A view to the east from a high point overlooking water provides excellent conditions for spotting the first fleeting reappearance of Venus rising after a 50 day absence from the skies. This rising marks the start of a new 260 day orbital cycle. Such a high angle of view slightly prolongs the planet's first brief appearance before it is lost in the rays of the Sun dawning behind it. A temple of Venus built by Greek colonists at Tyndaris in Sicily is dramatically located on a cliff above the sea so as to capture this effect. The Sumerian city of Eridu was dedicated to Venus and the view across its harbor was similarly to the east where Venus' cyclical first appearance was easy to see.

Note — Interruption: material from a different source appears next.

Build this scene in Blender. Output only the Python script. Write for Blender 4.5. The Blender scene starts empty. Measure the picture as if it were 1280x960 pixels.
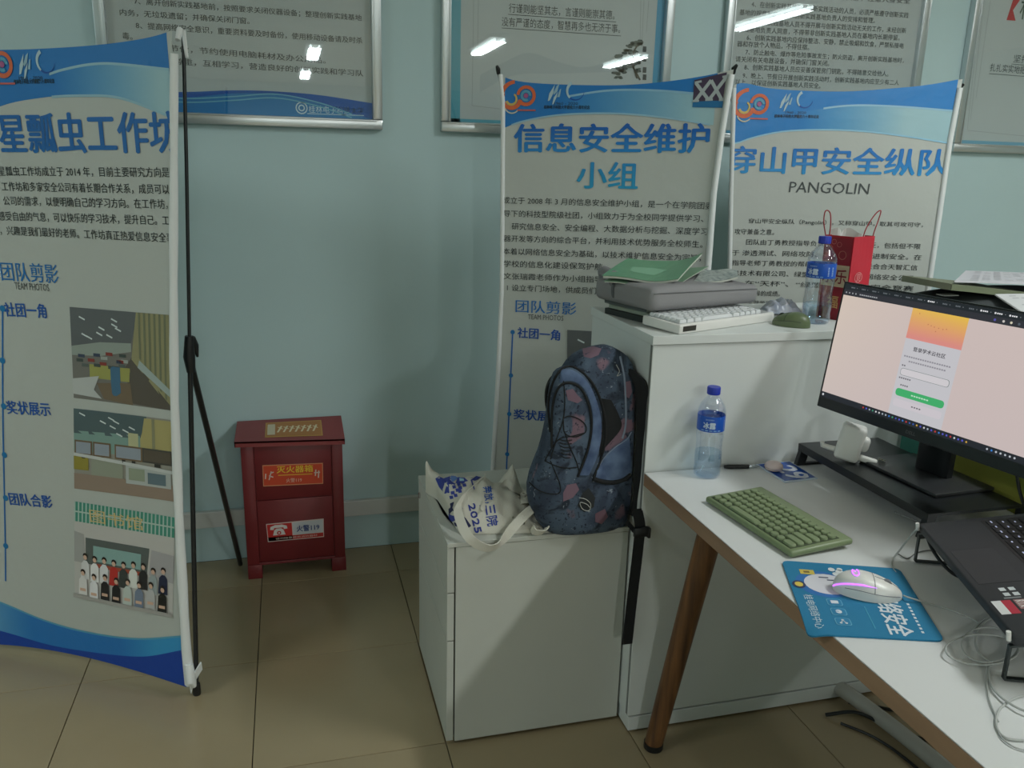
import bpy, bmesh, math, random
from mathutils import Vector, Matrix
from mathutils.bvhtree import BVHTree
random.seed(7)
SC = bpy.context.scene
COL = SC.collection
# ---------------------------------------------------------------- camera
YAW, PITCH, ROLL, FPX, CH = 0.26674, 0.2572, -0.0254, 1032.0, 1.47
cy, sy, cp, sp = math.cos(YAW), math.sin(YAW), math.cos(PITCH), math.sin(PITCH)
FW = Vector((sy*cp, cy*cp, -sp)); R0 = Vector((cy, -sy, 0)); D0 = FW.cross(R0)
RT = math.cos(ROLL)*R0 + math.sin(ROLL)*D0
DN = -math.sin(ROLL)*R0 + math.cos(ROLL)*D0
CAM = Vector((0, 0, CH))
cd = bpy.data.cameras.new('camera'); cam = bpy.data.objects.new('camera', cd); COL.objects.link(cam)
cd.sensor_width = 36; cd.lens = FPX/1280*36; cd.clip_start = 0.02
m3 = Matrix((RT, -DN, -FW)).transposed()
cam.matrix_world = Matrix.Translation(CAM) @ m3.to_4x4()
SC.camera = cam
SC.view_settings.view_transform = 'Standard'; SC.view_settings.look = 'None'
SC.view_settings.gamma = 1; SC.view_settings.use_curve_mapping = False
SC.view_settings.exposure = -0.2
# ---------------------------------------------------------------- world
w = bpy.data.worlds.new('world'); SC.world = w; w.use_nodes = True
w.node_tree.nodes['Background'].inputs[0].default_value = (0.75, 0.85, 0.9, 1)
w.node_tree.nodes['Background'].inputs[1].default_value = 0.3
# ceiling tubes of the room, the last pair added as fill light: (x, y, power)
CEIL = 2.9
LAMP_K = 4.4
LAMP_COL = (0.96, 1.0, 0.985)
LAMPS = [(2.36, 0.7, 9.8), (2.36, -4.1, 18), (0.42, -5.6, 23), (0.38, -8.4, 17), (4.3, -1.2, 3), (4.3, -4.6, 9), (2.36, -7.6, 12), (-2.6, 0.6, 7), (5.6, 1.4, 2)]

# measuring: a photograph pixel to the place it shows
def ray(x, y): return FW + (x-640)/FPX*RT + (y-480)/FPX*DN
def onz(x, y, z):
    v = ray(x, y); return CAM + v*((z-CH)/v.z)
def ony(x, y, Y):
    v = ray(x, y); return CAM + v*(Y/v.y)
def onx(x, y, X):
    v = ray(x, y); return CAM + v*(X/v.x)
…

In Central America, the Mayan ruler Eighteen Rabbit preferred to observe Venus setting in the west. At Copan in what is now Honduras, he had a wall built with a slot in it to isolate a view of the planet's descent so as to time a moment in the Venus cycle when he liked to attack his enemies. His son, Smoke Monkey, preferred a different planetary signal for warfare, and so he had his father's Venus-observation slot blocked up.


The northern view is also prominent at Copan. At this latitude Polaris the pole star appears fairly low in the northern sky. A major pyramid in the central plaza is positioned so that an observer has a clear north view with the pole star framed in the notch of a pair of twin mountain peaks. Around this axis the night sky revolves, and to the Mayas it was loaded with mythic symbolism. In February and again in August, the play of constellations across the sky during the course of the night re-enacts the Mayan creation myth just like a movie on the big screen.

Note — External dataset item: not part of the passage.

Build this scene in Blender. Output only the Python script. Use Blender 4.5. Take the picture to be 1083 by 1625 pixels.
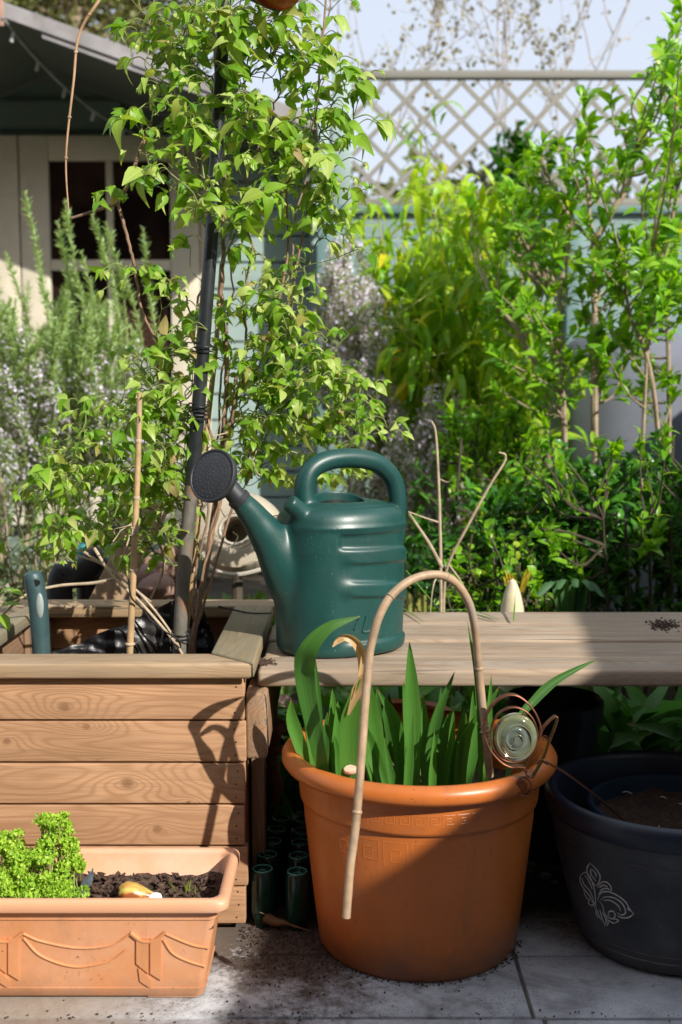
import bpy, bmesh, math, random
import numpy as np
from mathutils import Vector, Matrix
R = math.radians
rng = np.random.default_rng(7)
random.seed(7)
for o in list(bpy.data.objects): bpy.data.objects.remove(o)
SC = bpy.context.scene
COL = SC.collection

# ------------------------------------------------------------------ camera
CAM_H = 0.806; PITCH = R(5.47); F = 1800.0; W0, H0 = 1083.0, 1625.0
cam_d = bpy.data.cameras.new('camera'); cam = bpy.data.objects.new('camera', cam_d); COL.objects.link(cam)
cam.location = (0, 0, CAM_H); cam.rotation_euler = (R(90) - PITCH, 0, 0)
cam_d.sensor_fit = 'VERTICAL'; cam_d.sensor_height = 36; cam_d.sensor_width = 24
cam_d.lens = F * 36 / H0; cam_d.clip_start = 0.05; cam_d.clip_end = 600
cam_d.dof.use_dof = True; cam_d.dof.focus_distance = 1.72; cam_d.dof.aperture_fstop = 4.8
SC.camera = cam

# ------------------------------------------------------------------ world, sun, exposure
SUN = Vector((1.0, -1.05, 0.915)).normalized()
world = bpy.data.worlds.new('World'); SC.world = world; world.use_nodes = True
wn = world.node_tree.nodes; wl = world.node_tree.links
sky = wn.new('ShaderNodeTexSky'); sky.sky_type = 'NISHITA'; sky.sun_disc = False
sky.sun_elevation = math.asin(SUN.z); sky.sun_rotation = math.atan2(SUN.x, SUN.y)
sky.air_density = 1.0; sky.dust_density = 2.2; sky.ozone_density = 1.2
bg = wn['Background']; bg.inputs['Strength'].default_value = 0.135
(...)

In latitudes farther to the north, such as those in England or Scotland, the pole star is high in the sky. Here the drama of the Venus cycle is lost below the horizon, but the moon seems close enough to touch. While in equatorial regions planets and stars seem to rise almost vertically, in the far north they appear to move slant-wise across the sky at a low angle. In winter the moon stays near the horizon. This is especially true when it approaches the turning point in the middle of its18-year cycle of extremes. Megalithic people of the British Isles were very skillful in locating the sites of certain stone circles so as to track the moon's progress in relation to the peaks and dips in the horizon of well chosen hills


Among the most "architectural" of celestial markers are those that produce creative light and shadow play from the rays of the sun. The sun's rising and setting as well as seasonal solstice and equinox extremes produce natural lighting effects that clever designers have captured in stone. Perhaps one of the best known of these is at Chichen Itza in the Yucatan. Here for a few days during the equinox, the sun's rays briefly seem to create the rippling shadow of Quetzalcoatl along the stairway of the pyramid called El Castillo. In recent years its spring appearance has become major tourist attraction.

A similar effect is visible at Ankor Wat in Cambodia. In a courtyard oriented North/South, the sun's rays highlight a bas-relief frieze depicting the eternal battle between the gods and the demons. During the summer months, the sun rises high enough in the sky so that its rays illuminate and favor the gods. As it moves lower again in winter, the gods' images go dark, and the demons gain the advantage. In another area, contrasting scenes of harmony and conflict are set on opposing walls of an East/West axis so the morning sun lights the one and the setting sun lights the other

These examples only begin to suggest the possibilities of how to involve the interaction of earth and sky in site plans. Learning about patterns of movement in the sky combined with study of relevant historical and ethnographic sources is the first step. The challenge is to translate these historic influences into contemporary architecture that links heaven and earth.

A personal comment:

While Barry's call for the incorporation of celestial phenomena in contemporary architecuture and landscape design might seem to some to entail building on the vast scale of Chichen Itza or Ankor Wat, the truth is that these celestial phenomena will play out at any size-scale, allowing one to work out plans for any price-range. Barry himself made this plain to me a couple of years ago when he visted my garden, and the design he gave to me then is a succint example of way of working.

There is a little courtyard between my house and my office, but it is partially shaded in the afternoons by trees and rose-bushes and so although a conventional neo-classical sundial on a pedestal would look good there, it would not receive sunlight consistently enough to be of any use. So instead of a sundial, i erected a neo-art-deco stoneware birdbath on a pedestal in the center of the courtyard. As Barry walked around the courtyard, he asked me why i had no sundial there and when i pointed out the pattern of afternoon shadows which precluded using one, he agreed -- but went on to explain that instead of foucussing on an hourly phenonemon, i could instead focus on a yearly one -- creating a celestial marker that could be seen for a three day period during the winter solstice, when the leaves were off the trees and the rose-pergola.

Since the birdbath was already cemented in place on flagstones, he decided that it should be part of the design. I told him that i had thought of putting a little cast-iron Japanese frog underwater in the birdbath, just for fun, and he turned to me and said, "That's it. You cement the frog on the north rim of the birdbath so that it creates a little bump or knob on the birdbath's shadow where it falls on the flagstones. At noon on the winter solstice the shadow of the frog will reach its northernmost extension. Then you put a marker on the flagstones where the frog's shadow falls, and that's your solstice marker."

What kind of marker would i put on the flagstones? Well, it took the two of us less that a minute to decide that it should be a snake with its mouth open into which the frog's shadow would fall on the winter solstice. The image is not religious, nor does it derive from any ancient culture: both of us are blues fans and what we were doing, in our own uniquely post-modern way, was visually quoting the title of one of our favourite songs by Sonny Boy Williamson II: "Fattening Frogs for Snakes."

The creation of this winter solstice marker entails an outlay of less than $100.00, thus supporting Barry's contention that just as the sun, moon, and stars shine upon us all, so can we all, from the richest to the poorest, partake of the wonders of neo-archaeoastronomy by "drawing down the sky" right in our own backyards.